Thursday, December 16, 2004


Reading some of the left today.

Yglesias said, "If I decided that Flew was right, I wouldn't start behaving differently in any way, or even need to modify my beliefs about any other subject"

Wow the sudden realization that this world was created by another being, that you cannot and will not ever understand would not change you life in any way. Funny, i think simple logic would dictate otherwise, but then again i am just a lowly blogger.

Some interesting comments....

"A being that can help and doesn't is morally repugnant, no matter your mental gymnastics."

So that would make any person morally repugnant when they do not help people by giving them food, freeing them from dictatorships, and giving people in need solid advice. Be careful what you say is morally repugnant, it might be looking you in the face.

1) existence (cosmos) has always been and will always be (is infinite for all intents and purposes in terms of duration); 2) existence emerged from non-existence, at some primal point in time, something miraculously emerged out of nothing, out of no energy or substance, which begs the question of how much we should rely on our own sense of rationalism.

To me it's obvious that #1 is the answer. We may be able to find a beginning of our own solar system, our own galaxy, our own universe, but we will never be able to discern the beginning of all that is, because there is no reason to believe there is a beginning or end of all that is.

Problem here is that most science points to the fact that there was a beginning and that there will be an end (that end might be when the Universe crashes in on itself or when everything is spread out so far that nothing of any importance can happen).



Aric said...

I personally think the idea that someone who "can help but doesn't", and is still a good person or force is fairly well portrayed in The Worthing Saga by Orson Scott Card.

Cubicle said...

dude i love that guy.

I have read enders game. One of the reasons i started a blog was because of that book.
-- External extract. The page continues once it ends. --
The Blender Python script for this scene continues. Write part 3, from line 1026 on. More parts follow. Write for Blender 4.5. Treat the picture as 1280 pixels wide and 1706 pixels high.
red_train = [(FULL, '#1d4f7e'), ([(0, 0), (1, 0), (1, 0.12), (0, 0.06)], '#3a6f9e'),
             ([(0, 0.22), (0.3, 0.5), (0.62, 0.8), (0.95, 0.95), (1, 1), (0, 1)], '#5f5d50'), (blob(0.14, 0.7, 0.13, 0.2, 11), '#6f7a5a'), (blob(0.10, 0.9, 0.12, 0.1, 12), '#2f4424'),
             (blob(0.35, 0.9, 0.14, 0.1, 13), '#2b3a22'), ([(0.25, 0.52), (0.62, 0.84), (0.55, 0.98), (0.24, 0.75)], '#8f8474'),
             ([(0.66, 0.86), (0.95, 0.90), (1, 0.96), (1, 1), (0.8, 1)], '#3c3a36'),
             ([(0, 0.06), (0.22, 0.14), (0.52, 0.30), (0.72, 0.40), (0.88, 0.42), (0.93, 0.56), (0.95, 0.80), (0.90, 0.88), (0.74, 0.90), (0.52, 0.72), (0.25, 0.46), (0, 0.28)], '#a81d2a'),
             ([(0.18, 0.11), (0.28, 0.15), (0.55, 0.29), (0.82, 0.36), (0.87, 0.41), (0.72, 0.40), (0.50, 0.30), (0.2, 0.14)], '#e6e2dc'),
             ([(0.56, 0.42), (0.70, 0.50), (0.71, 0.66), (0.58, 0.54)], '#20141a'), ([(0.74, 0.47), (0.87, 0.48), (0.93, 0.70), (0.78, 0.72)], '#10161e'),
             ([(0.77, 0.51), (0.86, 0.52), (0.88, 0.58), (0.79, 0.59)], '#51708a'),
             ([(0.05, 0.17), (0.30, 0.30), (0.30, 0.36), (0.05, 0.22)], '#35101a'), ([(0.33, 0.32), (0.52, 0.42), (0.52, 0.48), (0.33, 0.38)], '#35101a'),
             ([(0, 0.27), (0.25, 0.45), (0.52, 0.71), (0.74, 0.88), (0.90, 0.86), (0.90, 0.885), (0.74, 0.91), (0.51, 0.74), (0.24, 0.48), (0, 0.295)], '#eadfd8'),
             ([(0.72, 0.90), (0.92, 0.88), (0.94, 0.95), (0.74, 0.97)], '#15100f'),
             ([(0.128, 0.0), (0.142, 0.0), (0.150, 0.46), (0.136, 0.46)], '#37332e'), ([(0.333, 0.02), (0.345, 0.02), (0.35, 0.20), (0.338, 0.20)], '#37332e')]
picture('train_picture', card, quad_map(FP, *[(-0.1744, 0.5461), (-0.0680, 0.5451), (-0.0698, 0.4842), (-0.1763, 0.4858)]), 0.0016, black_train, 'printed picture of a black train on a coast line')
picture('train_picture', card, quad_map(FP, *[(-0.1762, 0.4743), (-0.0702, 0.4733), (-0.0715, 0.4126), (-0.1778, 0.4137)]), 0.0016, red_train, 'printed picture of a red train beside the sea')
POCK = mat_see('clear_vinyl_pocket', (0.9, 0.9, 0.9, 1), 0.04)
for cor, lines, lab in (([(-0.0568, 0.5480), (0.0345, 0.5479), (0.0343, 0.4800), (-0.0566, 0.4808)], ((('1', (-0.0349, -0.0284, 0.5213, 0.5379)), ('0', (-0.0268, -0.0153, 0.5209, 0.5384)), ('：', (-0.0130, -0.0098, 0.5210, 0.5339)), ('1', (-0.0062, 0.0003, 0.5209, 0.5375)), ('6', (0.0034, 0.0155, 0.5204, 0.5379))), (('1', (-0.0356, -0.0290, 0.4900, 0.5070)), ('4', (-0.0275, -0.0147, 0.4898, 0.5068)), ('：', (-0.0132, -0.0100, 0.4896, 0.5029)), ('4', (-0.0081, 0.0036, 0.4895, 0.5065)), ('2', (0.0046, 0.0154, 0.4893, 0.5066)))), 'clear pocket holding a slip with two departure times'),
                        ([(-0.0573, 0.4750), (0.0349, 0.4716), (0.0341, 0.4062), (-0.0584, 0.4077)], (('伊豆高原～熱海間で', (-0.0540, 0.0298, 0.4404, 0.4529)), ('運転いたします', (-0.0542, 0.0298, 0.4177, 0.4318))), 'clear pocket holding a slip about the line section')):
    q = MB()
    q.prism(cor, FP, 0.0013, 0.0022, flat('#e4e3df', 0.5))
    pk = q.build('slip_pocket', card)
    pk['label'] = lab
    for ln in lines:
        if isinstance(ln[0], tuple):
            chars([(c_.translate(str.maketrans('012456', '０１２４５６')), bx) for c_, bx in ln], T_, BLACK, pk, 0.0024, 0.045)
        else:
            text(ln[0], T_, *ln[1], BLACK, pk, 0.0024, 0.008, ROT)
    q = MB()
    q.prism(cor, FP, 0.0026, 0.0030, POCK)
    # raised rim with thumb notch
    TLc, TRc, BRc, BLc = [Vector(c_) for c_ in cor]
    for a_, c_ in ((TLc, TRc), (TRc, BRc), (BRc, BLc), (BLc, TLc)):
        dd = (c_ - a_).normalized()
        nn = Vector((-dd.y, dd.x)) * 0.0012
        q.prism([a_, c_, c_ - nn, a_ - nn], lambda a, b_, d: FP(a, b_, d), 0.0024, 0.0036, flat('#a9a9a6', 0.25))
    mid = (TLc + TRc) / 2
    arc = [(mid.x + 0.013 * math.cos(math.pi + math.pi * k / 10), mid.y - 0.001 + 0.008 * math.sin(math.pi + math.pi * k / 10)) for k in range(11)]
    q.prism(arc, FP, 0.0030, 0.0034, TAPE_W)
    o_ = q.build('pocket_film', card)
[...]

I will have to put that book on the list to read.

Dave Justus said...

Worthing saga is a great book. Indeed the message is that 'helping' too much can be evil. Most parents come to learn this pretty quickly. Yeah, you can probably do your kid's homework faster and better than they can but that 'help' wouldn't be at all helpful in the long run. It always surprises me that people can grasp this, but can't get over the idea that God should always keep bad things from happening.